-- Your goal --
Reproduce exactly the run of lines from the one containing "Generate a Blender" through the one containing "C = S.collection". Pictures do not belong in the copy.
--- BEGIN Listed records ---
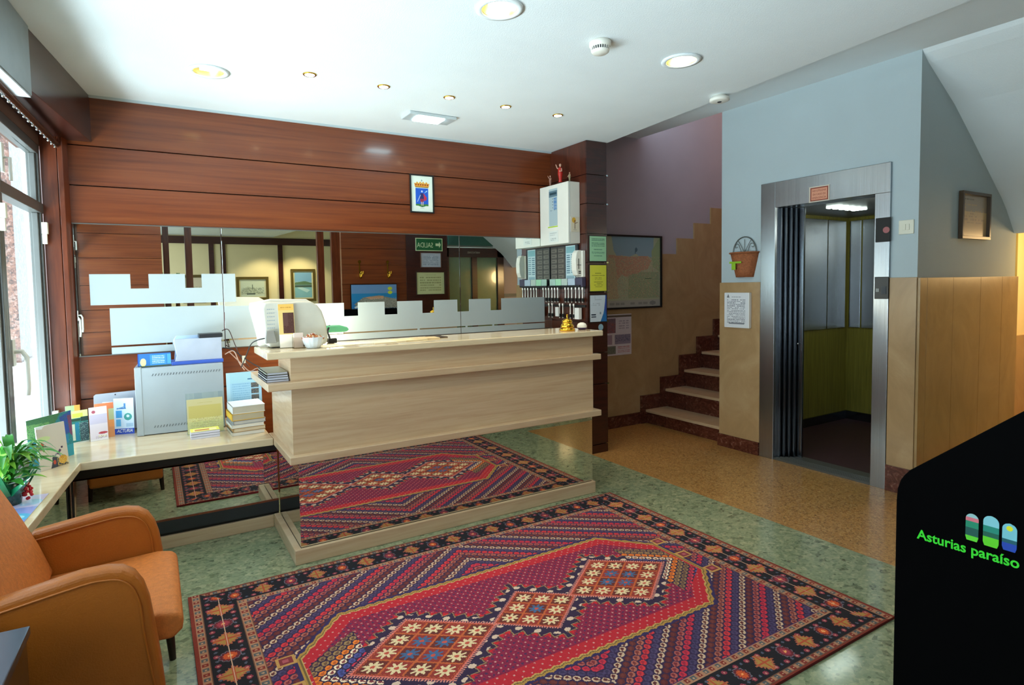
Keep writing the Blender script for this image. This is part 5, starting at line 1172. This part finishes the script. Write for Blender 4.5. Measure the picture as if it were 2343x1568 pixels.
# =================================================================== BEHIND THE CAMERA: things seen in the wall mirror
A = Art(.46, .20, .004, '#1c6a3c'); A.rect(.0, .0, 1, .06, '#cfe6b0'); A.rect(.0, .94, 1, 1, '#cfe6b0'); A.rect(0, 0, .025, 1, '#cfe6b0'); A.rect(.975, 0, 1, 1, '#cfe6b0'); A.poly([(.06, .5), (.13, .25), (.13, .4), (.26, .4), (.26, .6), (.13, .6), (.13, .75)], '#d6ecc0')
xs_ = notice('exit_sign', 'green SALIDA exit sign with an arrow, seen reversed in the wall mirror', 'sign', (4.035, .531, 2.075), *RW, A, thick=.006)
text('lettering', 'SALIDA', .11, frame((3.735, .5395, 2.075 + .055), *RW), plain('pale_green_ink', '#d6ecc0', .5), xs_, width=.27)
A = doc(.34, .22, '#b9c4d4', '#8896ac', 7, .005); r = framed('framed_certificate', 'small bluish framed certificate under the exit sign, seen in the mirror', 'certificate', (4.005, .531, 1.815), *RW, A, .008, plain('thin_brown_frame', '#6a4030', .4), .02)
A = doc(.47, .34, '#c6cf9c', '#9aa070', 6, .006); framed('framed_certificate', 'larger yellowish green framed certificate, seen in the mirror', 'certificate', (4.06, .531, 1.39), *RW, A, .01, plain('thin_dark_frame', '#3c2a20', .4), .02)
for x, lab in ((2.683, 'gold coat hook on the far plank wall, left of the pair in the mirror'), (3.119, 'gold coat hook on the far plank wall, right of the pair in the mirror')):
    r = thing('coat_hook', lab, 'hook', (x, .512, 1.72), 0, 'gold coat hooks on the plank wall')
    build('plate', MB().cyl((x, .511, 1.90), (x, .525, 1.90), .022, n=16).box(x - .008, x + .008, .511, .517, 1.66, 1.90), brass, r)
    build('hook', MB().tube(smooth([(x, .515, 1.72), (x, .56, 1.66), (x, .60, 1.68), (x, .60, 1.73)]), .010, 8).sphere((x, .60, 1.74), .018, 8).tube(smooth([(x - .0, .515, 1.70), (x + .035, .56, 1.72), (x + .04, .57, 1.76)]), .008, 8), brass, r)
A = Art(.52, .36, .008, '#c9d3bc'); A.poly([(.0, .2), (.3, .35), (.45, .6), (.55, .55), (.7, .65), (1, .3), (1, .1), (0, .1)], '#b9c0a6'); A.speck(.05, .15, .95, .55, '#5c6a5c', .3); A.rect(.4, .12, .75, .2, '#4c5a50'); A.rect(.5, .5, .52, .75, '#5c6a5c')
olive = plain('olive_gilt_frame', '#5c4c1c', .4)
framed('framed_painting', 'wide townscape in a gilt frame on the cream lounge wall, seen in the mirror', 'painting', (2.39, -5.498, 1.28), *RW, A, .06, olive, .03, .03, matc=plain('cream_mount', '#dcd7ac', .7))
A = Art(.40, .60, .008, '#8fb8cc'); A.rect(0, .65, 1, 1, '#7fb0d4'); A.poly([(0, .58), (.4, .66), (1, .6), (1, .5), (0, .5)], '#5c7c5c'); A.rect(0, .42, 1, .5, '#41584c'); A.rect(0, 0, 1, .42, '#86bcc8'); A.poly([(.1, .3), (.6, .42), (.9, .4), (.3, .2)], '#b8dce0')
framed('framed_painting', 'tall seascape in a gilt frame on the cream lounge wall, seen in the mirror', 'painting', (3.47, -5.498, 1.23), *RW, A, .055, olive, .03, .03, matc=plain('cream_mount', '#dcd7ac', .7))
A = Art(.34, .5, .01, '#d8c8a8'); A.speck(0, 0, 1, .6, '#7a8a6a', .4)
framed('framed_painting', 'partly hidden gilt framed picture at the left of the lounge wall', 'painting', (1.06, -5.498, 1.25), *RW, A, .06, olive, .03, matc=plain('cream_mount', '#dcd7ac', .7))
# low partition with a plant
pd = box('low_partition', .10, .16, -1.6, -.40, 0, 1.78, plain('sage_panel', '#8a8f78', .6), label='sage green low partition panel beyond the plank wall, in the mirror', cat='partition', bevel=.004)
fp = thing('small_plant', 'small bright green plant behind the low partition, seen in the mirror', 'plant', (.36, -1.40, 0))
build('pot_stand', MB().lathe([(.0001, 0), (.10, 0), (.03, .04), (.03, 1.42), (.07, 1.45), (.08, 1.56), (.0001, 1.56)], (.36, -1.40, 0), 16), terracotta, fp)
m = MB()
for k in range(26): leaf(m, (.36, -1.40, 1.56 + rng.uniform(0, .15)), rng.uniform(0, 2 * PI), rng.uniform(.06, .13), rng.uniform(.02, .1), .022, 0)
build('foliage', m, [leafB], fp)
text('lettering', 'HABITACIONES', .05, frame((5.21, -.588, 2.12), *RW), plain('pale_ink', '#b9b4a8', .5), d1, width=.26)

# =================================================================== LAMPS OF THE PLACE AND ADDED LOUNGE FILL
light('SPOT', 'lounge_lamp', (2.3, -4.9, 2.70), 60, (1, .86, .55), .05, spot=1.9, blend=.5)
light('SPOT', 'lounge_lamp', (3.1, -4.95, 2.70), 60, (1, .86, .55), .05, spot=1.9, blend=.5)
light('SPOT', 'lounge_fill', (1.2, -3.4, 2.72), 45, (1, .9, .72), .04, spot=2.7, blend=.8)  # added fill from the lounge side, without a fixture
light('SPOT', 'lounge_fill', (4.0, -3.4, 2.72), 30, (1, .9, .72), .04, spot=2.7, blend=.8)  # second added fill, likewise without a fixture
light('SPOT', 'rear_downlight', (2.9, .78, 2.73), 9, (1, .80, .5), .05, spot=1.0, blend=.8, target=(2.9, .70, 1.2))
light('POINT', 'corridor_lamp', (6.95, 1.40, 1.72), 48, (1, .66, .30), .15)
light('POINT', 'cabin_lamp', (5.2, 2.3, 2.0), 9, (.92, 1, .93), .12)
light('POINT', 'stair_lamp', (6.9, 4.2, 4.2), 30, (1, .50, .2), .15)
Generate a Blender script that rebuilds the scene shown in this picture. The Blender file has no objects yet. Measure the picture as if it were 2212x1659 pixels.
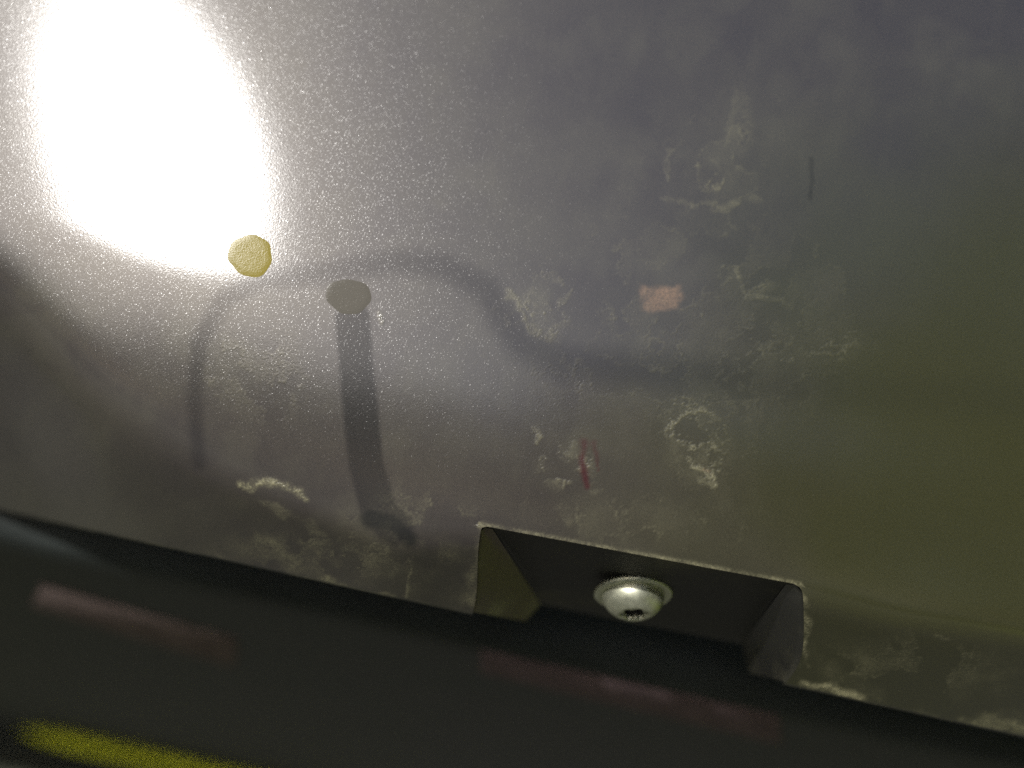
import bpy, bmesh, math, random
import numpy as np
from mathutils import Vector, Matrix
random.seed(7)
rng = np.random.RandomState(11)
S = bpy.context.scene
C = S.collection

# ------------------------------------------------------------------ camera
ROLL = math.radians(12.5)
TH = math.tan(math.radians(30.0))
CR = Vector((math.cos(ROLL), 0, math.sin(ROLL)))
CU = Vector((-math.sin(ROLL), 0, math.cos(ROLL)))
cam_d = bpy.data.cameras.new('camera'); cam = bpy.data.objects.new('camera', cam_d); C.objects.link(cam)
cam.matrix_world = Matrix(((CR.x, CU.x, 0, 0), (CR.y, CU.y, -1, 0), (CR.z, CU.z, 0, 0), (0, 0, 0, 1)))
cam_d.sensor_width = 36; cam_d.angle = math.radians(60)
cam_d.clip_start = 0.005; cam_d.clip_end = 500
cam_d.dof.use_dof = True; cam_d.dof.focus_distance = 0.161; cam_d.dof.aperture_fstop = 4.3
S.camera = cam

# ------------------------------------------------------------------ light
SUN_EL = math.radians(29.67)      # above the horizon
SUN_AZ = math.radians(-150.71)    # from +Y towards +X, i.e. behind the camera on the left
w = bpy.data.worlds.new("World"); S.world = w; w.use_nodes = True
nt = w.node_tree; bg = nt.nodes['Background']
sky = nt.nodes.new('ShaderNodeTexSky'); sky.sky_type = 'NISHITA'; sky.sun_disc = False
sky.sun_elevation = SUN_EL; sky.sun_rotation = SUN_AZ
sky.air_density = 1.0; sky.dust_density = 1.7; sky.ozone_density = 1.0
nt.links.new(sky.outputs[0], bg.inputs[0]); bg.inputs[1].default_value = 0.14
sl = bpy.data.lights.new('sun', 'SUN'); sl.energy = 5.0; sl.angle = math.radians(0.53); sl.color = (1, 0.975, 0.94)
so = bpy.data.objects.new('sun', sl); C.objects.link(so)
SD = Vector((math.sin(SUN_AZ)*math.cos(SUN_EL), math.cos(SUN_AZ)*math.cos(SUN_EL), math.sin(SUN_EL)))
so.rotation_euler = SD.to_track_quat('Z', 'Y').to_euler()
so.location = SD*2
S.view_settings.view_transform = 'Standard'; S.view_settings.look = 'None'
S.cycles.use_denoising = False
S.view_settings.exposure = 0.24; S.view_settings.gamma = 1.0

# ------------------------------------------------------------------ helpers
def px_ray(px, py):
    X = (px-1106)/1106*TH; Y = (829.5-py)/1106*TH
    return CR*X + CU*Y + Vector((0, 1, 0))
def at(px, py, y):
    return px_ray(px, py)*y
def to_px(x, y, z):
    u = x/y; v = z/y
    X = u*CR.x + v*CR.z; Y = u*CU.x + v*CU.z
    return 1106 + X/TH*1106, 829.5 - Y/TH*1106
def link(name, me, parent=None, mat=None, smooth=True):
    o = bpy.data.objects.new(name, me); C.objects.link(o)
    if parent: o.parent = parent
    if mat: me.materials.append(mat)
    if smooth: me.polygons.foreach_set('use_smooth', [True]*len(me.polygons))
    return o
def mesh(name, verts, faces, parent=None, mat=None, smooth=True):
    me = bpy.data.meshes.new(name); me.from_pydata([tuple(v) for v in verts], [], faces); me.update()
    return link(name, me, parent, mat, smooth)
def thing(name, label, cat, loc=(0, 0, 0)):
    o = bpy.data.objects.new(name, None); C.objects.link(o); o.location = loc
    o.empty_display_size = 0.01
    o['label'] = label; o['category'] = cat
    return o

# value noise in numpy (used to lay out dirt)
def vnoise(x, y, seed):
    r = np.random.RandomState(seed).rand(256, 256)
    xi = np.floor(x).astype(int); yi = np.floor(y).astype(int)
    fx = x-xi; fy = y-yi; fx = fx*fx*(3-2*fx); fy = fy*fy*(3-2*fy)
    a = r[xi % 256, yi % 256]; b = r[(xi+1) % 256, yi % 256]; c = r[xi % 256, (yi+1) % 256]; d = r[(xi+1) % 256, (yi+1) % 256]
    return (a*(1-fx)+b*fx)*(1-fy) + (c*(1-fx)+d*fx)*fy
def fbm(x, y, scale, seed, octs=4):
    s = 0; a = 1; t = 0
    for k in range(octs):
        s = s + a*vnoise(x/scale*2**k+37*k, y/scale*2**k+17*k, seed+k); t += a; a *= .55
    return s/t
def sstep(a, b, x):
    t = np.clip((x-a)/(b-a), 0, 1); return t*t*(3-2*t)
def seg_d(X, Y, pts):
    d = np.full(X.shape, 1e9); tt = np.zeros(X.shape); n = max(1, len(pts)-1)
    for i in range(n):
        x0, y0 = pts[i][:2]; x1, y1 = pts[min(i+1, len(pts)-1)][:2]
        dx, dy = x1-x0, y1-y0; L = dx*dx+dy*dy+1e-9
        t = np.clip(((X-x0)*dx+(Y-y0)*dy)/L, 0, 1)
        q = np.hypot(X-x0-t*dx, Y-y0-t*dy); m = q < d
        d = np.where(m, q, d); tt = np.where(m, (i+t)/n, tt)
    return d, tt

# ------------------------------------------------------------------ materials
def new_mat(name):
    m = bpy.data.materials.new(name); m.use_nodes = True
    return m, m.node_tree, m.node_tree.nodes['Principled BSDF']
def N(nt, t, **kw):
    n = nt.nodes.new(t)
    for k, v in kw.items():
        if k.startswith('i_'): n.inputs[k[2:].replace('_', ' ')].default_value = v
        else: setattr(n, k, v)
    return n
def mixc(nt, fac, a, b, blend='MIX'):
    n = nt.nodes.new('ShaderNodeMix'); n.data_type = 'RGBA'; n.blend_type = blend
    for sock, v in ((n.inputs[0], fac), (n.inputs[6], a), (n.inputs[7], b)):
        if hasattr(v, 'is_output'): nt.links.new(v, sock)
        elif isinstance(v, (int, float)): sock.default_value = v
        else: sock.default_value = (*v, 1)
    return n.outputs[2]
def math_(nt, op, a, b=0.0, c=0.0, clamp=False):
    n = nt.nodes.new('ShaderNodeMath'); n.operation = op; n.use_clamp = clamp
    for i, v in enumerate((a, b, c)):
        if hasattr(v, 'is_output'): nt.links.new(v, n.inputs[i])
        else: n.inputs[i].default_value = v
    return n.outputs[0]
def ramp(nt, fac, p0, p1, c0=(0, 0, 0, 1), c1=(1, 1, 1, 1)):
    n = nt.nodes.new('ShaderNodeValToRGB'); n.color_ramp.elements[0].position = p0; n.color_ramp.elements[1].position = p1
    n.color_ramp.elements[0].color = c0; n.color_ramp.elements[1].color = c1
    nt.links.new(fac, n.inputs[0]); return n.outputs[0]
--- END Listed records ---
-- Response for this exercise --
Generate a Blender script that rebuilds the scene shown in this picture. The Blender file has no objects yet. Measure the picture as if it were 2212x1659 pixels.
import bpy, bmesh, math, random
import numpy as np
from mathutils import Vector, Matrix
random.seed(7)
rng = np.random.RandomState(11)
S = bpy.context.scene
C = S.collection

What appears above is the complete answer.